# start of Supplied data
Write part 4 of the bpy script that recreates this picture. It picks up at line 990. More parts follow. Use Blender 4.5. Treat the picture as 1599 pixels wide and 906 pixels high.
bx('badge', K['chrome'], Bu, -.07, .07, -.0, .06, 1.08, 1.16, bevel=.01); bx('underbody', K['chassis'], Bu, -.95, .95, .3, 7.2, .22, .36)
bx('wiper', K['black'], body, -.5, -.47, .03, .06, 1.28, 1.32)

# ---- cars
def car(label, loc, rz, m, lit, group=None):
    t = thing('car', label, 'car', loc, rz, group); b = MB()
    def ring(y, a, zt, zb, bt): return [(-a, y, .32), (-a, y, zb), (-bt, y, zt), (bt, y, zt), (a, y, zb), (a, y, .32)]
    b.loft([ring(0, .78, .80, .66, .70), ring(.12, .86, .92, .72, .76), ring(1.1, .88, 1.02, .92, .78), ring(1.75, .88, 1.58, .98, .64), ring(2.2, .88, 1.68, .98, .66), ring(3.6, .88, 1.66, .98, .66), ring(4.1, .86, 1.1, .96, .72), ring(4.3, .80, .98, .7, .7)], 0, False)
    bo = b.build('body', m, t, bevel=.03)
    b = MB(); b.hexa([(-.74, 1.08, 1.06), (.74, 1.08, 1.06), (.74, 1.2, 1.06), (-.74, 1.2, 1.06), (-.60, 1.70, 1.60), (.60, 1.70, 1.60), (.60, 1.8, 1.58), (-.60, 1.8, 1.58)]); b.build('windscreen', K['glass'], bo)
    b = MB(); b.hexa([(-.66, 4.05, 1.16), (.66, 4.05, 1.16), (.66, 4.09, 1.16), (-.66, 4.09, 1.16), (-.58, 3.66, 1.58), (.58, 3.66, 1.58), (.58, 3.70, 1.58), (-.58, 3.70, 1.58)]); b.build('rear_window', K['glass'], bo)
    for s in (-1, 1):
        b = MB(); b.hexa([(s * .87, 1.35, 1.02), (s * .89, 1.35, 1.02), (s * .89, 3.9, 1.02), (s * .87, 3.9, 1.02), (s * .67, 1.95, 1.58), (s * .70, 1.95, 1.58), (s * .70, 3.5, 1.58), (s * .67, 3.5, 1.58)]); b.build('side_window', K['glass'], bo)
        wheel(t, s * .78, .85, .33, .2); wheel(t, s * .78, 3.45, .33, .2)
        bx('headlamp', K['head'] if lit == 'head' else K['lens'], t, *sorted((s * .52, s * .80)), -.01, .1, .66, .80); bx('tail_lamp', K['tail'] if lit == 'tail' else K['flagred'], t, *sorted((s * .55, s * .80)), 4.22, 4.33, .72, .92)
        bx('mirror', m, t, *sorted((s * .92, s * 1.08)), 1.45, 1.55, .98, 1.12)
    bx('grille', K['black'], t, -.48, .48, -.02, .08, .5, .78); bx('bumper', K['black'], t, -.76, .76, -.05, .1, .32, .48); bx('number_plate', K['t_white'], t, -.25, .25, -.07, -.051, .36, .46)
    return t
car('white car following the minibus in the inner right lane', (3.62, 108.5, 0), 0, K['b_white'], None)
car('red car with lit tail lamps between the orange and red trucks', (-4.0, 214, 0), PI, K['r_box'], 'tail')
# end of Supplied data
# start of Supplied data
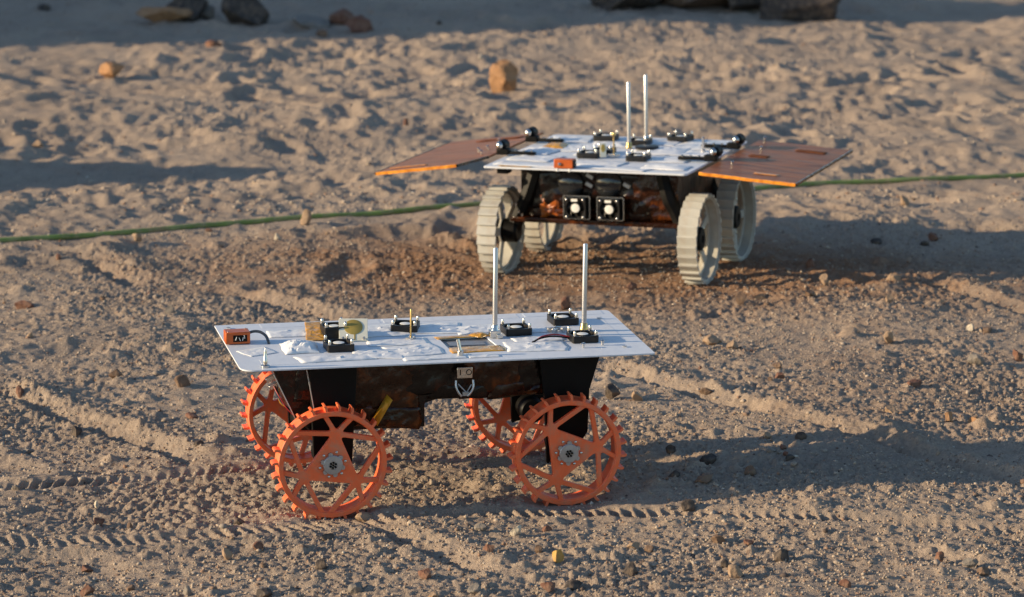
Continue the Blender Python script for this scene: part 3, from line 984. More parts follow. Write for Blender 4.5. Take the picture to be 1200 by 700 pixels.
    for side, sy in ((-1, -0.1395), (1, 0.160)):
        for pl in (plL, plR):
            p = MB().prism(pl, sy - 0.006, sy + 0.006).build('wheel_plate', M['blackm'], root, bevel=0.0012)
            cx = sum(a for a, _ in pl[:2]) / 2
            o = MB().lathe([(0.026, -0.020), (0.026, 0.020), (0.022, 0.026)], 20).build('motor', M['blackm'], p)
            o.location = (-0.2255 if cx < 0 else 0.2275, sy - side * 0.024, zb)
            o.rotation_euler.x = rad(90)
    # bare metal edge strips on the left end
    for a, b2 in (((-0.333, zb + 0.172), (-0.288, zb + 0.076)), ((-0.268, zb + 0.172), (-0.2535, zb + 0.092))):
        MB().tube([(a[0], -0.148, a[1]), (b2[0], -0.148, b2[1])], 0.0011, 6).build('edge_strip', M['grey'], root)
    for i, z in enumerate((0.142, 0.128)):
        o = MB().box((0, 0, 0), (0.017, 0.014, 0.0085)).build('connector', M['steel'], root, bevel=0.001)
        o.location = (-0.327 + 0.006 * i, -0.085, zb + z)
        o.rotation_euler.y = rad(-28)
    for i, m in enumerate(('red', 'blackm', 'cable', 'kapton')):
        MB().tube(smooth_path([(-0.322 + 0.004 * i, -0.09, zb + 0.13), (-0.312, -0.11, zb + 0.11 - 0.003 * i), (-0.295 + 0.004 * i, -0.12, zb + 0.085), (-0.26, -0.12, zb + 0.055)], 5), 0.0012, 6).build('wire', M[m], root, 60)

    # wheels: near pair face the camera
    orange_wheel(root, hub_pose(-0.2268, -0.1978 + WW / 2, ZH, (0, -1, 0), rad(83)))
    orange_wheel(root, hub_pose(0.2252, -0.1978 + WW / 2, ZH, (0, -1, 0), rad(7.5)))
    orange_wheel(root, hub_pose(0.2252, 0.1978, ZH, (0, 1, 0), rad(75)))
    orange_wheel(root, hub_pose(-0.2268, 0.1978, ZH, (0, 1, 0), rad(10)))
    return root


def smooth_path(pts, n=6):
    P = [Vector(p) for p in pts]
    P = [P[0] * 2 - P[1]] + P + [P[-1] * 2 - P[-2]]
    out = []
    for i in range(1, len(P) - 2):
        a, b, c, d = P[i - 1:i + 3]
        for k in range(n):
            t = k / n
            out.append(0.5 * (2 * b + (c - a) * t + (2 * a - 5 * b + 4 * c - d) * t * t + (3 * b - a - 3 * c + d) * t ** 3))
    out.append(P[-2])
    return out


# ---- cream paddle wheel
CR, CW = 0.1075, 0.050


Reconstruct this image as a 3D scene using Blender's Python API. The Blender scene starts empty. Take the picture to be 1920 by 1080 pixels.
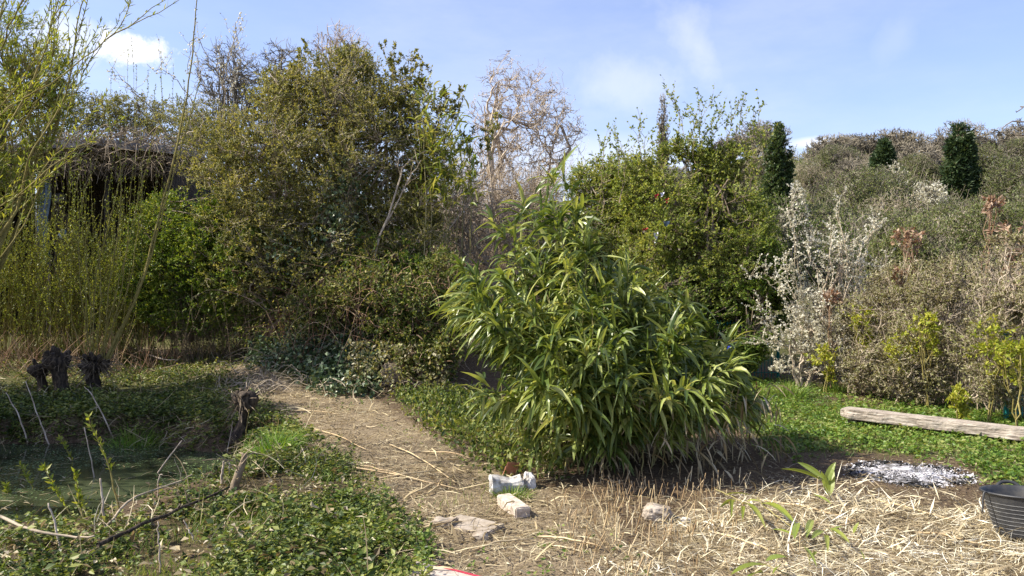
# end of Supplied data
# start of Supplied data
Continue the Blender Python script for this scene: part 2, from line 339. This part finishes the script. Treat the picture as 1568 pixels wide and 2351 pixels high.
# end of Supplied data
> _What is expected_: Extract from the listing above the lines between the line containing "Write part 4" and the line containing "bx('wiper', K['black'], body, -.5, -.47, .03, .06, 1.28, 1.32)", keeping both of those lines. Output nothing else.

> _Final answer_:
Write part 4 of the bpy script that recreates this picture. It picks up at line 990. More parts follow. Use Blender 4.5. Treat the picture as 1599 pixels wide and 906 pixels high.
bx('badge', K['chrome'], Bu, -.07, .07, -.0, .06, 1.08, 1.16, bevel=.01); bx('underbody', K['chassis'], Bu, -.95, .95, .3, 7.2, .22, .36)
bx('wiper', K['black'], body, -.5, -.47, .03, .06, 1.28, 1.32)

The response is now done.